The Ending Of Minari Explained


At the beginning of the film, David and Soon-ja plant Minari seeds by a stream, with Soon-ja telling him that the plants are very long-lived and will surely last a long time. This is a key moment in the film, especially for their relationship as this is the first time David has warmed up to his grandma. Minari is a plant often used in Korean cuisine and known for its ability to thrive in harsh conditions, particularly how it grows best after another plant has died.

At the very end of the film, Jacob and David venture to the Minari patch, which a buyer has agreed to. As they harvest the plant, Jacob comments on what a good spot Soon-ja chose to plant it before the two get to work. It’s a perfectly tender finish that practically speaks for itself. Not only did the plant literally save the family after the rest of their produce was destroyed, but it also strengthened their bond.
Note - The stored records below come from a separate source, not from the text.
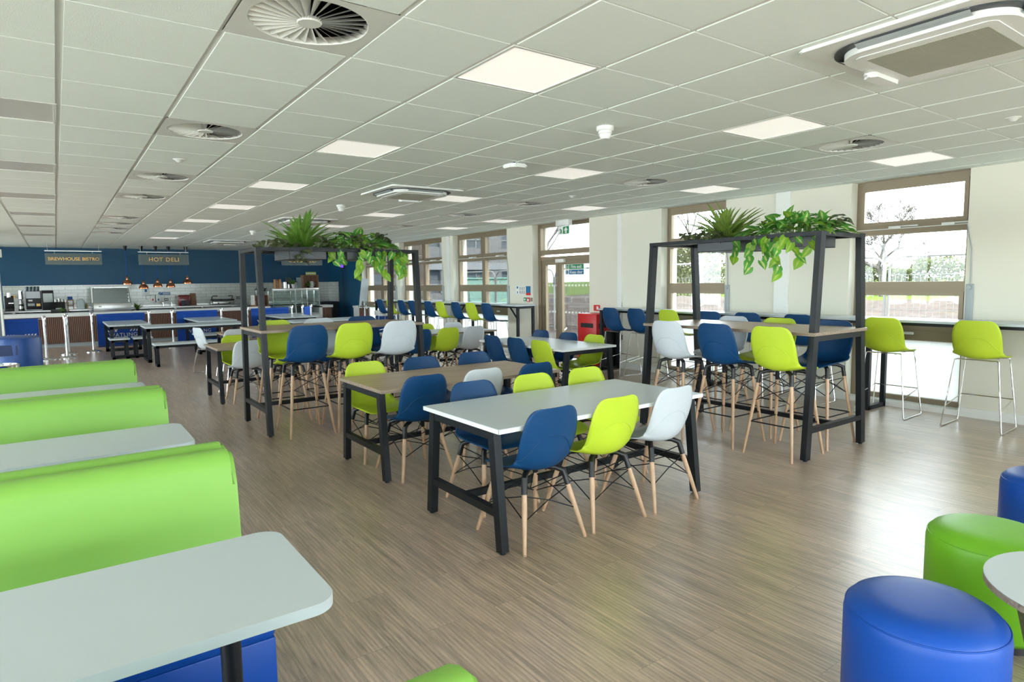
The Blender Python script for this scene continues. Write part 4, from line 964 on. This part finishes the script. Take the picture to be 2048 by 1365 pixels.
for x, c, n in ((2.43, 'red', 'red'), (2.58, 'signblue', 'blue')):
    t = thing('soap_dispenser', 'white soap dispenser with a %s drop window' % n, 'dispenser', (x, 22.52, 1.07), 0, 'soap dispensers'); MB().box(-.06, .06, -.06, .06, 0, .24, .02).obj('case', 'white', t); MB().lathe([(0, .05), (.022, .06), (.024, .08), (.0, .14)], 12, (0, -.056, 0)).obj('drop_window', c, t)
t = thing('hand_wash_sign', 'blue hand washing sign on the tiles', 'sign', (2.79, 22.57, 1.335)); MB().box(-.09, .14, -.006, 0, -.045, .045).obj('panel', 'signblue', t); MB().lathe([(0, -.008), (.05, -.008), (.05, 0)], 20, (-.14, 0, 0), 1).obj('disc', 'signblue', t); m = MB()
for z in (.02, -.0, -.022): m.box(-.07, .12, -.0075, -.005, z-.006, z+.005)
m.obj('lettering_lines', 'paper', t); MB().tube([(-.16, -.009, -.01), (-.14, -.009, .015), (-.12, -.009, 0)], .006, 5).obj('hand_mark', 'paper', t)
for i, x in enumerate((2.69, 2.92)):
    t = thing('tap', 'chrome tap at the back counter sink, %s' % ('left' if i == 0 else 'right'), 'tap', (x, 22.3, .945), 0, 'taps'); MB().tube([(0, 0, 0), (0, 0, .09), (0, -.1, .1)], .012, 8).lathe([(0, .09), (.03, .1), (.03, .12), (0, .12)], 10).obj('spout', 'chrome', t)
for i, (x, z, l) in enumerate(((2.81, 1.15, 'under the hand washing sign'), (4.94, 1.15, 'right of the contact grill'))):
    t = thing('wall_socket', 'black framed double socket on the tiles, %s' % l, 'socket', (x, 22.57, z), 0, 'sockets'); MB().box(-.055, .055, -.012, 0, -.04, .04, .003).obj('plate', 'blackpl', t); MB().box(-.035, -.01, -.014, -.01, -.02, .02).box(.01, .035, -.014, -.01, -.02, .02).obj('switches', 'steel', t)
t = thing('bag_of_stock', 'translucent red bag stacked against the tiles', 'bag', (3.27, 22.25, .945)); MB().box(-.18, .18, -.12, .12, 0, .34, .05, 3).obj('bag', mat('red_film', (.22, .03, .03), .2), t); MB().box(-.1, .0, -.135, -.11, .0, .17).box(.02, .12, -.135, -.11, 0, .17).obj('dark_pockets', 'dark', t)
tag(MB().bar((3.56, 22.40, .945), (3.56, 22.5, 1.33), .17, .022, (1, 0, 0)).obj('chopping_board', 'crate'), 'wooden board leaning on the tiles beside the red bag', 'board')
t = thing('contact_grill', 'double contact grill with ribbed plates on the back counter', 'grill', (4.38, 22.2, .945)); MB().box(-.33, .33, -.2, .2, .02, .11, .008).obj('base', 'steel', t)
for s in (-1, 1): MB().box(*sorted((s*.02, s*.32)), -.19, .19, .13, .18, .008).obj('upper_plate', 'blackpl', t); MB().tube([(s*.3, .1, .16), (s*.31, -.0, .26), (s*.28, -.08, .29), (s*.16, -.1, .28)], .012, 8).obj('handle', 'blackpl', t); MB().lathe([(0, -.03), (.02, -.03), (.02, 0)], 12, (s*.17, -.2, .06), 1).obj('knob', 'blackpl', t)
def crate(name, lab, x, y, z, w, h, d, open_y=-1):
    t = thing(name, lab, 'crate', (x, y, z)); m = MB()
    for s in (-1, 1):
        for k in range(4): zz = h*k/4; m.box(*sorted((s*(w/2-.012), s*w/2)), -d/2+d*k/4+.005, -d/2+d*(k+1)/4-.005, 0, h)
    m.box(-w/2, w/2, -d/2, d/2, 0, .012).box(-w/2, w/2, -d/2, d/2, h-.012, h).obj('planks', 'crate', t); MB().box(-w/2+.01, w/2-.01, d/2-.012, d/2, .01, h-.01).obj('back_boards', 'walnut', t)
    m = MB()
    for sx in (-1, 1):
        for zz in (.012, h-.037): m.box(*sorted((sx*(w/2-.012), sx*(w/2-.04))), -d/2, -d/2+.02, zz, zz+.025)
    m.obj('corner_blocks', 'crate', t); return t
crate('wooden_crate', 'wooden crate lying on the counter left of the glass fridge', 5.22, 20.8, .895, .40, .355, .3)
t = thing('dark_jar', 'dark jar inside the wooden crate on the counter', 'jar', (5.24, 20.8, .907)); MB().lathe([(0, 0), (.08, 0), (.08, .17), (.05, .2), (.05, .22), (0, .22)], 18).obj('body', 'blackpl', t)
pot_plant('potted_herb', 'grassy herb in a steel pot on the wooden crate', 5.32, 20.8, 1.25, .05, .2, .11, 40, 'pepero')
t = thing('cafetiere', 'glass cafetiere on the wooden crate', 'cafetiere', (5.1, 20.8, 1.25)); MB().lathe([(0, 0), (.04, 0), (.04, .17), (.037, .17), (.037, .01), (0, .01)], 18).obj('jug', 'clear', t); MB().lathe([(.043, .02), (.043, .03), (.04, .03)], 18).lathe([(.043, .15), (.043, .185), (.01, .2), (.005, .25), (.014, .26), (0, .27)], 18).tube([(.04, 0, .16), (.08, 0, .14), (.08, 0, .05), (.04, 0, .04)], .006, 6).obj('frame', 'blackpl', t)
t = thing('menu_board', 'wooden block holding a printed menu sheet', 'menu', (4.93, 20.6, .895)); MB().box(-.07, .09, -.03, .03, 0, .17, .004).obj('block', 'crate', t); MB().box(-.06, .05, -.034, -.03, .06, .36).obj('sheet', 'paper', t); m = MB()
for k in range(9): m.box(-.045, .035-.02*(k % 3), -.0355, -.034, .09+.028*k, .096+.028*k)
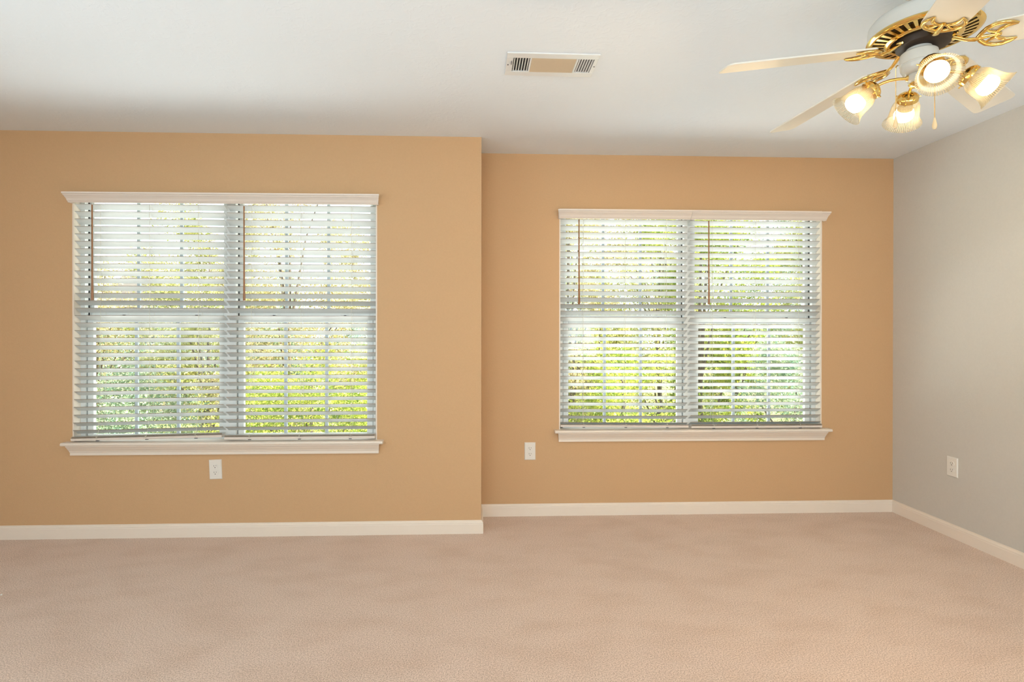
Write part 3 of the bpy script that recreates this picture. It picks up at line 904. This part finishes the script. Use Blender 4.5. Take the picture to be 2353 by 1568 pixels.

Jacob now has another chance to start the farm, Monica sees how much Jacob means to her, the children have accepted their grandma, and Soon-ja can find meaning in supporting and enabling the family through her traditions to embrace their inheritance instead of running from it. At the end of the film, the family’s fire brought the purification it needed, and the Minari is their gateway to a second chance and a renewed bond between all family members in the process. Through all the hardships, the family has learned from their missteps and has risen from the ashes to continue and thrive much like the hearty Minari.